▶ [Exercise requirements]
Output the data that follows exactly, line for line.

▶ [Source material]
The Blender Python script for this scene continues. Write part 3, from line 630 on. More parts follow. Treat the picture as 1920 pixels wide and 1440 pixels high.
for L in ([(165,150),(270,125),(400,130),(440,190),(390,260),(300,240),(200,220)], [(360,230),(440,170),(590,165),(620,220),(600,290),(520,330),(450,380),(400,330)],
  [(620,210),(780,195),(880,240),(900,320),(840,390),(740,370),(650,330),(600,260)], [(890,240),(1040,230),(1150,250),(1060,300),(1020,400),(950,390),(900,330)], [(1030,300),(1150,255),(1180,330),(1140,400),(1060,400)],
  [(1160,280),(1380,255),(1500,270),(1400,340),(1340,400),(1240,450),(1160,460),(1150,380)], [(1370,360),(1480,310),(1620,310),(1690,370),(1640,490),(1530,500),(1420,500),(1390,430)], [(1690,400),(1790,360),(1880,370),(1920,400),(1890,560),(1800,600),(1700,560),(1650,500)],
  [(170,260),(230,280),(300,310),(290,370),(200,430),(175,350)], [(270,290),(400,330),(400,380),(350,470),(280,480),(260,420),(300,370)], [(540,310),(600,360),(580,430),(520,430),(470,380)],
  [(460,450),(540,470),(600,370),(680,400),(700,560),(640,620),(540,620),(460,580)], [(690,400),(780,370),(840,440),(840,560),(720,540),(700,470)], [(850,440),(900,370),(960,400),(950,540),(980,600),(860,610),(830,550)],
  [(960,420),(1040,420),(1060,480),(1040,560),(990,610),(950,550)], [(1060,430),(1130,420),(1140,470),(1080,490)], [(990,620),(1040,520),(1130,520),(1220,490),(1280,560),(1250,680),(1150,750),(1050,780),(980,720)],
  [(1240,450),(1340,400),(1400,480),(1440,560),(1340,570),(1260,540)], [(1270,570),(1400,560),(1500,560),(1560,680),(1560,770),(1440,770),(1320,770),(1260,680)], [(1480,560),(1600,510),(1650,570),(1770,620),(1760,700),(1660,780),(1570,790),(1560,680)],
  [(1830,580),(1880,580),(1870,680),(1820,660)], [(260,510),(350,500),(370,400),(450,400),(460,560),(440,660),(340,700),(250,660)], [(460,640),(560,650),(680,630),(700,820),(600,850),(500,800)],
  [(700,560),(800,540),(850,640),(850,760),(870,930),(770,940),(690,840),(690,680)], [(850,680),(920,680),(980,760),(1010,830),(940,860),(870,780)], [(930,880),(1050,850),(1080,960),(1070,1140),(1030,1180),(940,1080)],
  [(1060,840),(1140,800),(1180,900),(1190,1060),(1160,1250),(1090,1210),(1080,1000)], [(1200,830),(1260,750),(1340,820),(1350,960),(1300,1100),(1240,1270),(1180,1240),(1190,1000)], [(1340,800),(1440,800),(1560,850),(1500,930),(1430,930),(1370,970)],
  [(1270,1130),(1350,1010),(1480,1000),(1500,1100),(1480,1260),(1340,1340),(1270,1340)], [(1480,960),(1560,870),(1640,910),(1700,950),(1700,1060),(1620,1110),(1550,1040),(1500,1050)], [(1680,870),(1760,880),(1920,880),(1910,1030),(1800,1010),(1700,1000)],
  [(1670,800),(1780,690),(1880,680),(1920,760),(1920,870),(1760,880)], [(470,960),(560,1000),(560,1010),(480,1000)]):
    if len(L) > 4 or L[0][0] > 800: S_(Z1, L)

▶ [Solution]
The Blender Python script for this scene continues. Write part 3, from line 630 on. More parts follow. Treat the picture as 1920 pixels wide and 1440 pixels high.
for L in ([(165,150),(270,125),(400,130),(440,190),(390,260),(300,240),(200,220)], [(360,230),(440,170),(590,165),(620,220),(600,290),(520,330),(450,380),(400,330)],
  [(620,210),(780,195),(880,240),(900,320),(840,390),(740,370),(650,330),(600,260)], [(890,240),(1040,230),(1150,250),(1060,300),(1020,400),(950,390),(900,330)], [(1030,300),(1150,255),(1180,330),(1140,400),(1060,400)],
  [(1160,280),(1380,255),(1500,270),(1400,340),(1340,400),(1240,450),(1160,460),(1150,380)], [(1370,360),(1480,310),(1620,310),(1690,370),(1640,490),(1530,500),(1420,500),(1390,430)], [(1690,400),(1790,360),(1880,370),(1920,400),(1890,560),(1800,600),(1700,560),(1650,500)],
  [(170,260),(230,280),(300,310),(290,370),(200,430),(175,350)], [(270,290),(400,330),(400,380),(350,470),(280,480),(260,420),(300,370)], [(540,310),(600,360),(580,430),(520,430),(470,380)],
  [(460,450),(540,470),(600,370),(680,400),(700,560),(640,620),(540,620),(460,580)], [(690,400),(780,370),(840,440),(840,560),(720,540),(700,470)], [(850,440),(900,370),(960,400),(950,540),(980,600),(860,610),(830,550)],
  [(960,420),(1040,420),(1060,480),(1040,560),(990,610),(950,550)], [(1060,430),(1130,420),(1140,470),(1080,490)], [(990,620),(1040,520),(1130,520),(1220,490),(1280,560),(1250,680),(1150,750),(1050,780),(980,720)],
  [(1240,450),(1340,400),(1400,480),(1440,560),(1340,570),(1260,540)], [(1270,570),(1400,560),(1500,560),(1560,680),(1560,770),(1440,770),(1320,770),(1260,680)], [(1480,560),(1600,510),(1650,570),(1770,620),(1760,700),(1660,780),(1570,790),(1560,680)],
  [(1830,580),(1880,580),(1870,680),(1820,660)], [(260,510),(350,500),(370,400),(450,400),(460,560),(440,660),(340,700),(250,660)], [(460,640),(560,650),(680,630),(700,820),(600,850),(500,800)],
  [(700,560),(800,540),(850,640),(850,760),(870,930),(770,940),(690,840),(690,680)], [(850,680),(920,680),(980,760),(1010,830),(940,860),(870,780)], [(930,880),(1050,850),(1080,960),(1070,1140),(1030,1180),(940,1080)],
  [(1060,840),(1140,800),(1180,900),(1190,1060),(1160,1250),(1090,1210),(1080,1000)], [(1200,830),(1260,750),(1340,820),(1350,960),(1300,1100),(1240,1270),(1180,1240),(1190,1000)], [(1340,800),(1440,800),(1560,850),(1500,930),(1430,930),(1370,970)],
  [(1270,1130),(1350,1010),(1480,1000),(1500,1100),(1480,1260),(1340,1340),(1270,1340)], [(1480,960),(1560,870),(1640,910),(1700,950),(1700,1060),(1620,1110),(1550,1040),(1500,1050)], [(1680,870),(1760,880),(1920,880),(1910,1030),(1800,1010),(1700,1000)],
  [(1670,800),(1780,690),(1880,680),(1920,760),(1920,870),(1760,880)], [(470,960),(560,1000),(560,1010),(480,1000)]):
    if len(L) > 4 or L[0][0] > 800: S_(Z1, L)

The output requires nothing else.